Given task =
Begin with the first line of the listing and quote every line through the one containing "sc.camera = cam"; give only those lines.

* start Given material *

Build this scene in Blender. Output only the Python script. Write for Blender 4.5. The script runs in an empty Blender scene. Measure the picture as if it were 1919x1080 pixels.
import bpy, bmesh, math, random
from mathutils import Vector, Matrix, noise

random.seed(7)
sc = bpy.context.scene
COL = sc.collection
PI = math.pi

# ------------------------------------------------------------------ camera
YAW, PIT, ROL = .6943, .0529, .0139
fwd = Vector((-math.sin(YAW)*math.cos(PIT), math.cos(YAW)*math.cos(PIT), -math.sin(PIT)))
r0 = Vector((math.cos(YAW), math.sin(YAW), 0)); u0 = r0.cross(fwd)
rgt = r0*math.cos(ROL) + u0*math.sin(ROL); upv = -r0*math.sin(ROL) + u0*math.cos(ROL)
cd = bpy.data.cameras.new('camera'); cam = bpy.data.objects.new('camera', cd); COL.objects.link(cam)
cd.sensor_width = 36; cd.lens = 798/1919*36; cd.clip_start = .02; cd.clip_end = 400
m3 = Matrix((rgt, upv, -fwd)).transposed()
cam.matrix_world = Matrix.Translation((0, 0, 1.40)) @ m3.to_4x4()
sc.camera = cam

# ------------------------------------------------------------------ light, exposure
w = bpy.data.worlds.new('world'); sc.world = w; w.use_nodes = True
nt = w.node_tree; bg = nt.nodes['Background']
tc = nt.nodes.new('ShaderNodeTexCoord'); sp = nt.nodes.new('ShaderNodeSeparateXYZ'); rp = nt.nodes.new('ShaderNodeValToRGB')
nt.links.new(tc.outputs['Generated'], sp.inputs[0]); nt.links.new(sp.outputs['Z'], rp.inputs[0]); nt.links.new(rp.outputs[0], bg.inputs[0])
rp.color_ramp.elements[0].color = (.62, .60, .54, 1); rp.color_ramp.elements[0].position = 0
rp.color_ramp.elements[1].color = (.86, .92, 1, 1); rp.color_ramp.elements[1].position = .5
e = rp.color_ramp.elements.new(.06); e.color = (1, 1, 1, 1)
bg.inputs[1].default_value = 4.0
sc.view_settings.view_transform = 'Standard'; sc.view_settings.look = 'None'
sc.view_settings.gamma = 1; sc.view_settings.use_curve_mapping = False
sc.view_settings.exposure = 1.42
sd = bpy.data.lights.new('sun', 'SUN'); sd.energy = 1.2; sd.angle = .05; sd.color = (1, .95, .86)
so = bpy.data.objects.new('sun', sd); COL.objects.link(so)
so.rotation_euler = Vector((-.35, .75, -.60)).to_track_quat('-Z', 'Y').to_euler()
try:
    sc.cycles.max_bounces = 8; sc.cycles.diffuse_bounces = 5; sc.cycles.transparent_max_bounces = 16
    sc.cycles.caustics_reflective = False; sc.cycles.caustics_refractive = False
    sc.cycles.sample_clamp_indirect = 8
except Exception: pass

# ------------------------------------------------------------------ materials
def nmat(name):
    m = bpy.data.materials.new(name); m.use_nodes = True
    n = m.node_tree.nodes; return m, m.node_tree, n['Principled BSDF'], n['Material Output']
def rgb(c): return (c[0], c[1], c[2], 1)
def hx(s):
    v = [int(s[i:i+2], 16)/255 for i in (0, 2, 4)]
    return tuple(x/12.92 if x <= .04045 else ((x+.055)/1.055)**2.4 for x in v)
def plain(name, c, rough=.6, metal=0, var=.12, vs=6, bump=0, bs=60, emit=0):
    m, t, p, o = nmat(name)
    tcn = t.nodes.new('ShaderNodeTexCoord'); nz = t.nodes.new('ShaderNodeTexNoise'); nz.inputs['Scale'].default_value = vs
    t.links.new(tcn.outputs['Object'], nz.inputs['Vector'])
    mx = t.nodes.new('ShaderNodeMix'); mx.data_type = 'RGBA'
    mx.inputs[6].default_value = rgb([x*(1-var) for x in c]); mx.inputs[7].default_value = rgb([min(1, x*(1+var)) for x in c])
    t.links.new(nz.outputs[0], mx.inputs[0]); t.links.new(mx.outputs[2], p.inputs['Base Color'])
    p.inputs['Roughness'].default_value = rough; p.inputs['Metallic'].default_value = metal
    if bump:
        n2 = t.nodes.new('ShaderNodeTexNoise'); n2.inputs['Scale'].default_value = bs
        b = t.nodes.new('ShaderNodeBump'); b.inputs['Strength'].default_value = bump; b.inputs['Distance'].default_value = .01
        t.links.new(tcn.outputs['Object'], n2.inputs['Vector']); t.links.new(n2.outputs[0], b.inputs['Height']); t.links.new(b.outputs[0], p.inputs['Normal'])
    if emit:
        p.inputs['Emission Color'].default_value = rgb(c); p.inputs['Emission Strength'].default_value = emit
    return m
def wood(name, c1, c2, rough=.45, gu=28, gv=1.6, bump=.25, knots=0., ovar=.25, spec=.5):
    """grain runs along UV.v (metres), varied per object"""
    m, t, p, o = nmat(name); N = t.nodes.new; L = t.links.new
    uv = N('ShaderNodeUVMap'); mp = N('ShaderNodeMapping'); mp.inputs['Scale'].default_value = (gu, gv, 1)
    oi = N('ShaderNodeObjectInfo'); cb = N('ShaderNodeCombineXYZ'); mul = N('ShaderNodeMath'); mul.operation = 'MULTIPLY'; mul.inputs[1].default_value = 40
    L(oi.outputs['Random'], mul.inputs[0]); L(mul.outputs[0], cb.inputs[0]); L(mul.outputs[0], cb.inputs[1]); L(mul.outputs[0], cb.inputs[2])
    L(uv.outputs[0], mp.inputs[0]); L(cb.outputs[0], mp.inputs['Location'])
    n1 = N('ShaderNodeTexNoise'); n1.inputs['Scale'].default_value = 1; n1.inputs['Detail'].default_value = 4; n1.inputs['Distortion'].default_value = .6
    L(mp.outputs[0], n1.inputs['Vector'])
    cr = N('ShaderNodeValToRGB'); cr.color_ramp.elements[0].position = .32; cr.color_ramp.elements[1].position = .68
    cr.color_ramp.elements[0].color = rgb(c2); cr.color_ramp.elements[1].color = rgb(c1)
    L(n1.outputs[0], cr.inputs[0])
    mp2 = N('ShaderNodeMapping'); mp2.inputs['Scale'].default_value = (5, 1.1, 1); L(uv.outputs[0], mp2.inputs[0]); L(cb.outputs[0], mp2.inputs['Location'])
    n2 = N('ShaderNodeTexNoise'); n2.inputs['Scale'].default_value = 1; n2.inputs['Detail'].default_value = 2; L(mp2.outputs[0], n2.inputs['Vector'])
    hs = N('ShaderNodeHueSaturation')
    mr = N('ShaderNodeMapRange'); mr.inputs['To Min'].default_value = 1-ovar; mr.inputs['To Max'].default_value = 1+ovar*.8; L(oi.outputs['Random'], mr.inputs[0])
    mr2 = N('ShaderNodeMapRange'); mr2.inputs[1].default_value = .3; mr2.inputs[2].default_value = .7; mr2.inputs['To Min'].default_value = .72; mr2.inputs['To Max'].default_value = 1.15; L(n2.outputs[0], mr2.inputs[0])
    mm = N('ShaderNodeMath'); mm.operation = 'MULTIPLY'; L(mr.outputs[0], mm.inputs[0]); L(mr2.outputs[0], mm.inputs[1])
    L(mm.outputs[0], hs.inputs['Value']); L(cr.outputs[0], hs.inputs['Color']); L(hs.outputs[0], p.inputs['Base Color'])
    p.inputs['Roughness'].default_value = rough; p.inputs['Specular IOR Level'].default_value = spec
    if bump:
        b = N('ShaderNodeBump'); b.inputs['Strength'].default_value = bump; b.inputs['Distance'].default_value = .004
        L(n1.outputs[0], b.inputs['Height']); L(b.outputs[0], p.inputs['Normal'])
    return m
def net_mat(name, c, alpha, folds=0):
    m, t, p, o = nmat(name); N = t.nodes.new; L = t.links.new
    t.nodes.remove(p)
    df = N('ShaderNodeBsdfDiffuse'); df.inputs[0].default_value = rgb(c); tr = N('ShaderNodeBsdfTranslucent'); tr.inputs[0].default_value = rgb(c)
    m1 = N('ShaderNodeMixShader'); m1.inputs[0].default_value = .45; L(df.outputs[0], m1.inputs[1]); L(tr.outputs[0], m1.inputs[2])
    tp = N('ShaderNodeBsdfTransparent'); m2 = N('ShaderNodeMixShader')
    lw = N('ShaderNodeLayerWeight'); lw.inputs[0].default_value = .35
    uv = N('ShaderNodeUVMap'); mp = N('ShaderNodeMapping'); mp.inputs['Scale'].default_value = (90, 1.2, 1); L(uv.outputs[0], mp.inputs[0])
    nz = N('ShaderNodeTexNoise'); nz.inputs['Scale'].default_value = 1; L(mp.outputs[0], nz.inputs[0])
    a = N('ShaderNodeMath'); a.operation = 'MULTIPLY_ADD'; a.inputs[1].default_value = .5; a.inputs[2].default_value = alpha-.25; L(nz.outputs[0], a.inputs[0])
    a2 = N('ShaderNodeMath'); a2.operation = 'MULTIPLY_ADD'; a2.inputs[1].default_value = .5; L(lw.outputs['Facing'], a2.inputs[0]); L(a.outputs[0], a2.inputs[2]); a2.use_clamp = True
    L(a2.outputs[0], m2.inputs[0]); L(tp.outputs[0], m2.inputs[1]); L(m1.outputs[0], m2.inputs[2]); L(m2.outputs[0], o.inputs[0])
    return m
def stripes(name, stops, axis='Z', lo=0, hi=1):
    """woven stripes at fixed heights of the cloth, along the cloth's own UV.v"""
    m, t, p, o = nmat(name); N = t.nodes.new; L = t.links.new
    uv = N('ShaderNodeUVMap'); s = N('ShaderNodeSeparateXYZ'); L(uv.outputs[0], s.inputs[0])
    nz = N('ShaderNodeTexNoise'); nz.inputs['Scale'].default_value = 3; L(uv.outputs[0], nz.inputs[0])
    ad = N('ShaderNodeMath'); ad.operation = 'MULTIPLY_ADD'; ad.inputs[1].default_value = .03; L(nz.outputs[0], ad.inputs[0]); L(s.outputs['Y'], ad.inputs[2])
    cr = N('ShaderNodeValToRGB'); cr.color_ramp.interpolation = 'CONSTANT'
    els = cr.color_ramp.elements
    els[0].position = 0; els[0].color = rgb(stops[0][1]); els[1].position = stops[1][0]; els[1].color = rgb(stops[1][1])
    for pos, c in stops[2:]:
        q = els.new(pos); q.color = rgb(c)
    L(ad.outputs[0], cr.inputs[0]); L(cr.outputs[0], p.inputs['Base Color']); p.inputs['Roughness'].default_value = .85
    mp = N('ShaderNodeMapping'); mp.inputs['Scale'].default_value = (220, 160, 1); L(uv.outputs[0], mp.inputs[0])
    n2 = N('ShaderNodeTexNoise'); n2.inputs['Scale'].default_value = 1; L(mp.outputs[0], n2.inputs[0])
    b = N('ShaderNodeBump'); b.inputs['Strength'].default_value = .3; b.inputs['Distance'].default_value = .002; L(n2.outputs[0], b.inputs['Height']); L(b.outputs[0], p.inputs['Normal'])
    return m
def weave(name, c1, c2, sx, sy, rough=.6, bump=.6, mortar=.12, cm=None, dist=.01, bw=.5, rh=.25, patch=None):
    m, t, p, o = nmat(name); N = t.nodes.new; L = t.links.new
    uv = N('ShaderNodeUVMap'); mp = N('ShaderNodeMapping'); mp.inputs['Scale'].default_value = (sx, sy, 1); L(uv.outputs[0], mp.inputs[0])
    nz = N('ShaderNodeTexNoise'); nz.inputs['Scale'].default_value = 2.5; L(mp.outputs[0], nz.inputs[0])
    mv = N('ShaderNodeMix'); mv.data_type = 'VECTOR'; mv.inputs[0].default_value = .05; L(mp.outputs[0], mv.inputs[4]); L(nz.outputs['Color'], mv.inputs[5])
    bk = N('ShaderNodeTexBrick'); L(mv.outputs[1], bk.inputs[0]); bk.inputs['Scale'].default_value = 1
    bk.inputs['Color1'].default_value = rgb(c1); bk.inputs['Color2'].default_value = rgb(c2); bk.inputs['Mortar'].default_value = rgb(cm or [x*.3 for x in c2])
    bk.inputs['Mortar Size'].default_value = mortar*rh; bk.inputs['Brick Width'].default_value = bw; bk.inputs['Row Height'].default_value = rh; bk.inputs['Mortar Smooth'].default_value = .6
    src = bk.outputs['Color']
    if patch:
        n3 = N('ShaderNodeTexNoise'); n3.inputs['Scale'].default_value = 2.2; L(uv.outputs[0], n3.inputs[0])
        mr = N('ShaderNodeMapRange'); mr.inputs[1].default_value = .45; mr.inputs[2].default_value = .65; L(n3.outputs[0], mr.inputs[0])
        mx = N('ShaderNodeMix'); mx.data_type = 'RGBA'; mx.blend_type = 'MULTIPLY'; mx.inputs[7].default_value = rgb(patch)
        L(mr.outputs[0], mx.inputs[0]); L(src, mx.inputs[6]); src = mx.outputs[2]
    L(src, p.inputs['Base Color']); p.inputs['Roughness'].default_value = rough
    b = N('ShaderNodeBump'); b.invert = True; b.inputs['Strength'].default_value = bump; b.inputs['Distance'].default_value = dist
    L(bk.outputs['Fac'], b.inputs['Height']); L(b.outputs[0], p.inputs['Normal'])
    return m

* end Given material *

Correct answer =
Build this scene in Blender. Output only the Python script. Write for Blender 4.5. The script runs in an empty Blender scene. Measure the picture as if it were 1919x1080 pixels.
import bpy, bmesh, math, random
from mathutils import Vector, Matrix, noise

random.seed(7)
sc = bpy.context.scene
COL = sc.collection
PI = math.pi

# ------------------------------------------------------------------ camera
YAW, PIT, ROL = .6943, .0529, .0139
fwd = Vector((-math.sin(YAW)*math.cos(PIT), math.cos(YAW)*math.cos(PIT), -math.sin(PIT)))
r0 = Vector((math.cos(YAW), math.sin(YAW), 0)); u0 = r0.cross(fwd)
rgt = r0*math.cos(ROL) + u0*math.sin(ROL); upv = -r0*math.sin(ROL) + u0*math.cos(ROL)
cd = bpy.data.cameras.new('camera'); cam = bpy.data.objects.new('camera', cd); COL.objects.link(cam)
cd.sensor_width = 36; cd.lens = 798/1919*36; cd.clip_start = .02; cd.clip_end = 400
m3 = Matrix((rgt, upv, -fwd)).transposed()
cam.matrix_world = Matrix.Translation((0, 0, 1.40)) @ m3.to_4x4()
sc.camera = cam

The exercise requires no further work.